Die Naturbeschreibungen fand ich durchaus oft gelungen und beruhigend, wie ich es mir zu Beginn erhofft hatte. Auch wenn der Anfang nichts damit zu tun hat, dass man von der Welt flüchten kann, sondern dass man eher noch stärker reingezogen wird, gibt es ab der Mitte durchaus schöne Beobachtungen der Gegend und der Tiere, die man gerne liest. Allein, dass er sich gefühlt drei Seiten lang mit den Ameisen und ihren Kämpfen beschäftigt, war ganz interessant.
Da ich, wie erwähnt, von dem "Weltflüchtigen" angetan war, war ich jedoch etwas enttäuscht. dass er stets zu dem Alltag der Menschen zurückgekehrt ist, um auch hier, seine Wohltaten hervorzuheben und andere Verhaltensweisen zu kritisieren.

Dabei lässt sich natürlich nicht bestreiten, dass die Kritik an dem verschwenderischen, "faulen" und egoistischen Lebensstil der Menschen nicht sinnvoll ist und gute Anhaltspunkte zur Diskussion geschaffen werden, aber mich störte die Art wie dies geschieht.
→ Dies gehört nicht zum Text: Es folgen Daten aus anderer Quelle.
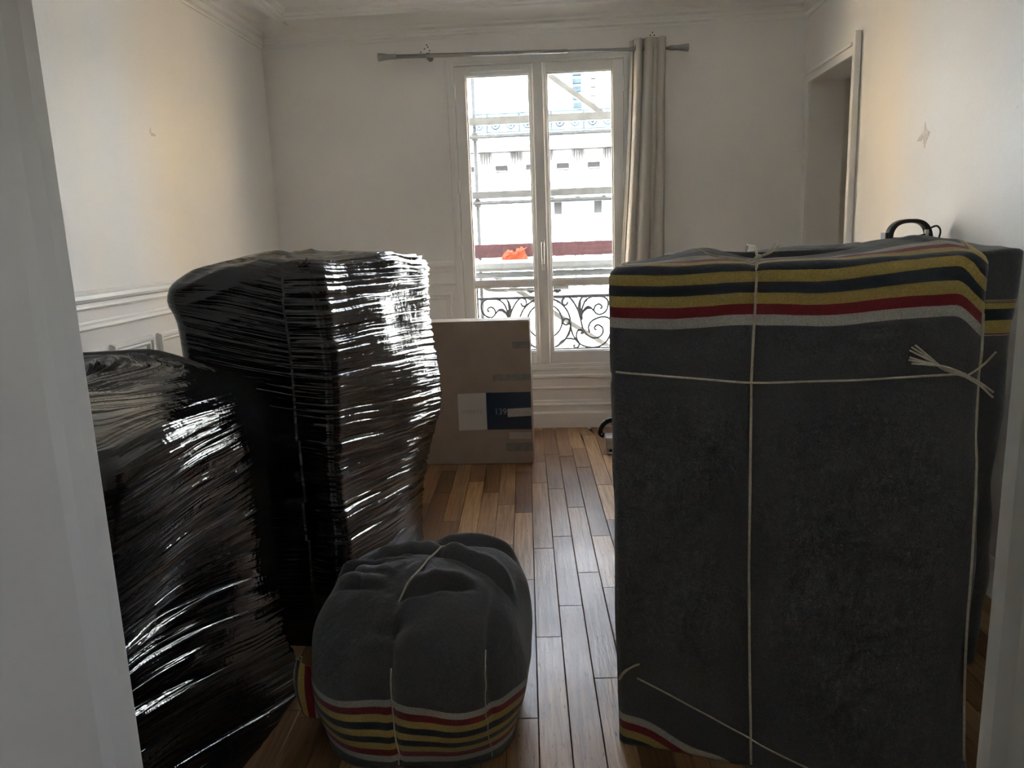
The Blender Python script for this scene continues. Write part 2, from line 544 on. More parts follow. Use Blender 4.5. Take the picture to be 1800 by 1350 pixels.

Im Endeffekt kritisiert er nämlich durchaus auch durchgehend sich selbst. Ob gewollt oder nicht, das wusste ich eben bis zum Ende nicht so genau.
Er macht es sich nämlich bei einigen Beobachtungen, Vorschlägen und Ratschlägen sehr einfach, indem er sagt "so und so muss es sein", dabei aber viele Faktoren außer Acht lässt.
Die vielen Wiederholungen des Gesagten, die er nur umformuliert und den Text dadurch unnötig in die Länge zieht, stehen ebenfalls oft als Paradoxon zur eigenen Aussage. So sagt er in Bezug auf Nachrichten "Hat man einmal den Grundgedanken erfasst, was braucht man Tausende und Abertausende von Beispielen?" (S.156) Gleichzeitig führt er selbst oft ähnliche Beispiele für den gleichen Gedanken an. Zum Beispiel, wenn es darum geht, dass Menschen gerne Statuen errichten, er aber lieber hätte, dass sie sich um ihre Charakterzüge kümmern. (Vgl. S.150 und 96).

Ich Verstehe den Reiz, das Buch als Klassiker anzusehen, aber ich finde doch zu viel negative Kritik, als dass ich dem Geschriebenen bedingungslos verfallen wäre. Vielleicht ist dies aber auch das Gute daran, dass man den Text kritisch lesen kann und dennoch etwas Wertvolles daraus zieht.
Das Nachwort gibt durchaus weitere Aufschlüsse über die Entstehung und Hintergründe. Mich konnte es aber nicht davon abhalten, die Art von Thoreau an vielen Stellen beinahe unsympathisch zu finden.

"Ich bin überzeugt, wenn alle so einfach leben würden, wie ich es damals tat, gäbe es weder Diebstahl noch Raub. Dergleichen kommt nur vor, wenn die einen mehr als genug haben, während andere darben." S.280


Ein Klassiker, der mich leider eher enttäuscht zurückgelassen hat. Die Natur- und Tierbeschreibungen fand ich oftmals durchaus geglückt und angenehm zu lesen, aber die Einstellung Thoreaus und die überhebliche Stimmung, die seine Erzählstimme auf mich ausstrahlte, haben mich immer wieder zurückgeworfen und auf Distanz gehalten. Natürlich, die Kritik an gewissen gesellschaftlichen Normen ist durchaus berechtigt und auch in vielerlei Hinsicht wünschenswert, aber auch hier fand ich leider die Umsetzung zu fordernd. Thoreau versucht sich hier selbst an der Kritik der anderen auf eine höhere Stufe zu stellen, was das Lesen irgendwann anstrengend gemacht hat.
Auch wenn ich vom Inhalt nicht überzeugt bin, finde ich die Entscheidung des Manesse Verlags, den Klassiker mit einer neuen Übersetzung und Überarbeitung (inklusive Nachwort und Anmerkungen) näher ans Original zu führen, dennoch sinnvoll. Aufgrund meiner persönlichen Einstellung zum Erzähler, war es schlichtweg kein Buch für mich.